*EXERCISE BRIEF*. Quote the whole listing exactly. Leave the pictures out of your copy.

*SOURCE MATERIAL*.
--------------------------------

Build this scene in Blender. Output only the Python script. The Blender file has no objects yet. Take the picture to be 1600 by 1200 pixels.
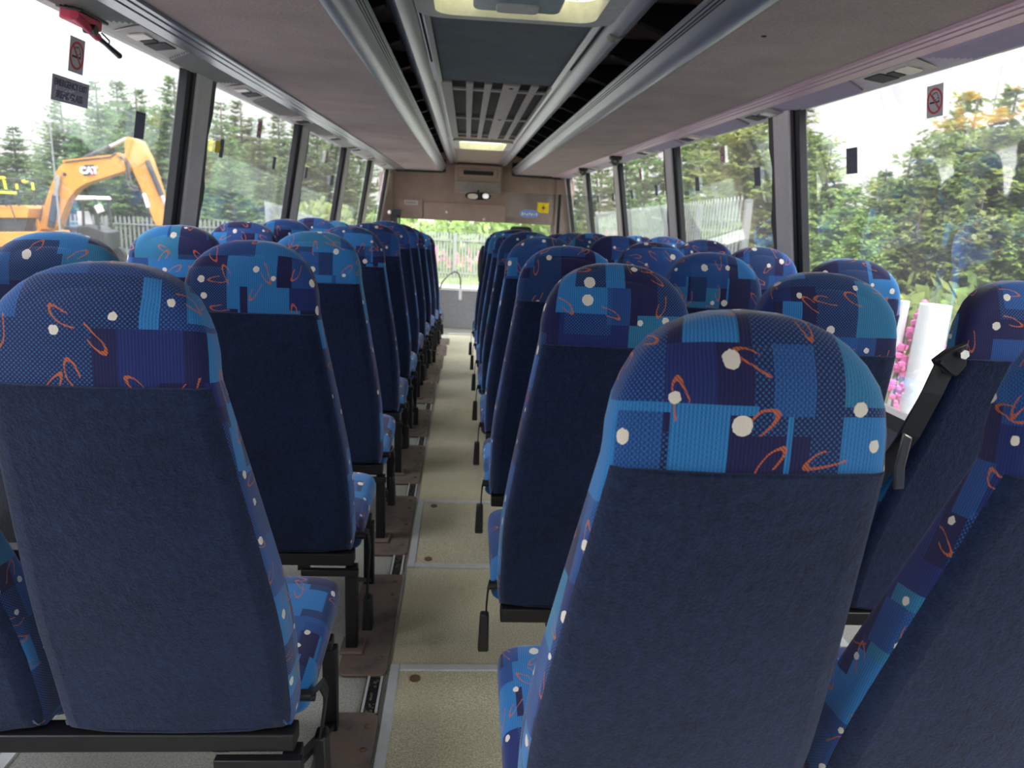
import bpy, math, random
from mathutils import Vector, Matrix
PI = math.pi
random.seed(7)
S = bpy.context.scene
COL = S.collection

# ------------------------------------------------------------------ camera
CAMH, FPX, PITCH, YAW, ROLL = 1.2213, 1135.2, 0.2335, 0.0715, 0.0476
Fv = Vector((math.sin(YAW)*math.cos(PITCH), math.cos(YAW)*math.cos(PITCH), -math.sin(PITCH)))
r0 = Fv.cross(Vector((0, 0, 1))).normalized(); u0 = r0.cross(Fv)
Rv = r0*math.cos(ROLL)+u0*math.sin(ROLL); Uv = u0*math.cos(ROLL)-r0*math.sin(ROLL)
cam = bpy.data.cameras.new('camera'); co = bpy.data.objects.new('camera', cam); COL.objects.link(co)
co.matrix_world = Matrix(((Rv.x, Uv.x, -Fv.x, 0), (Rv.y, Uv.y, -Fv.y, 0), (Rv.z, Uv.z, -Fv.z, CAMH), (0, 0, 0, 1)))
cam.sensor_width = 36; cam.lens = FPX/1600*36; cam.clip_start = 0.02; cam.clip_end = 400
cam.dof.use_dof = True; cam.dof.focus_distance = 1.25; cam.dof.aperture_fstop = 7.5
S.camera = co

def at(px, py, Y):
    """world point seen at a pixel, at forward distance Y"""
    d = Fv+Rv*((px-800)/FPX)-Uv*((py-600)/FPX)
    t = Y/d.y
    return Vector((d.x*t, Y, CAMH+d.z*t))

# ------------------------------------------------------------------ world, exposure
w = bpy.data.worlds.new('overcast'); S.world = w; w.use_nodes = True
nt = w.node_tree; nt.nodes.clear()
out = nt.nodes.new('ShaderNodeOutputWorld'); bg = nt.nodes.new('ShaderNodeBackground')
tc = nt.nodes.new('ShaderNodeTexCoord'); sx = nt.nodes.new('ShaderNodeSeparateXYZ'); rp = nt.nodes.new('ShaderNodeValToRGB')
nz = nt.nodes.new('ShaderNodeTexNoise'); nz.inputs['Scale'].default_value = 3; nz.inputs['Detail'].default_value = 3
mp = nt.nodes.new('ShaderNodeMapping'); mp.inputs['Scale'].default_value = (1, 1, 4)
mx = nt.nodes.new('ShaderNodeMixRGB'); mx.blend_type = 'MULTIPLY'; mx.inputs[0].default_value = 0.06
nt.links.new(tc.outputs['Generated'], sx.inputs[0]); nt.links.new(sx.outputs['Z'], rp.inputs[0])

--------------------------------

*FINAL ANSWER*.
Build this scene in Blender. Output only the Python script. The Blender file has no objects yet. Take the picture to be 1600 by 1200 pixels.
import bpy, math, random
from mathutils import Vector, Matrix
PI = math.pi
random.seed(7)
S = bpy.context.scene
COL = S.collection

# ------------------------------------------------------------------ camera
CAMH, FPX, PITCH, YAW, ROLL = 1.2213, 1135.2, 0.2335, 0.0715, 0.0476
Fv = Vector((math.sin(YAW)*math.cos(PITCH), math.cos(YAW)*math.cos(PITCH), -math.sin(PITCH)))
r0 = Fv.cross(Vector((0, 0, 1))).normalized(); u0 = r0.cross(Fv)
Rv = r0*math.cos(ROLL)+u0*math.sin(ROLL); Uv = u0*math.cos(ROLL)-r0*math.sin(ROLL)
cam = bpy.data.cameras.new('camera'); co = bpy.data.objects.new('camera', cam); COL.objects.link(co)
co.matrix_world = Matrix(((Rv.x, Uv.x, -Fv.x, 0), (Rv.y, Uv.y, -Fv.y, 0), (Rv.z, Uv.z, -Fv.z, CAMH), (0, 0, 0, 1)))
cam.sensor_width = 36; cam.lens = FPX/1600*36; cam.clip_start = 0.02; cam.clip_end = 400
cam.dof.use_dof = True; cam.dof.focus_distance = 1.25; cam.dof.aperture_fstop = 7.5
S.camera = co

def at(px, py, Y):
    """world point seen at a pixel, at forward distance Y"""
    d = Fv+Rv*((px-800)/FPX)-Uv*((py-600)/FPX)
    t = Y/d.y
    return Vector((d.x*t, Y, CAMH+d.z*t))

# ------------------------------------------------------------------ world, exposure
w = bpy.data.worlds.new('overcast'); S.world = w; w.use_nodes = True
nt = w.node_tree; nt.nodes.clear()
out = nt.nodes.new('ShaderNodeOutputWorld'); bg = nt.nodes.new('ShaderNodeBackground')
tc = nt.nodes.new('ShaderNodeTexCoord'); sx = nt.nodes.new('ShaderNodeSeparateXYZ'); rp = nt.nodes.new('ShaderNodeValToRGB')
nz = nt.nodes.new('ShaderNodeTexNoise'); nz.inputs['Scale'].default_value = 3; nz.inputs['Detail'].default_value = 3
mp = nt.nodes.new('ShaderNodeMapping'); mp.inputs['Scale'].default_value = (1, 1, 4)
mx = nt.nodes.new('ShaderNodeMixRGB'); mx.blend_type = 'MULTIPLY'; mx.inputs[0].default_value = 0.06
nt.links.new(tc.outputs['Generated'], sx.inputs[0]); nt.links.new(sx.outputs['Z'], rp.inputs[0])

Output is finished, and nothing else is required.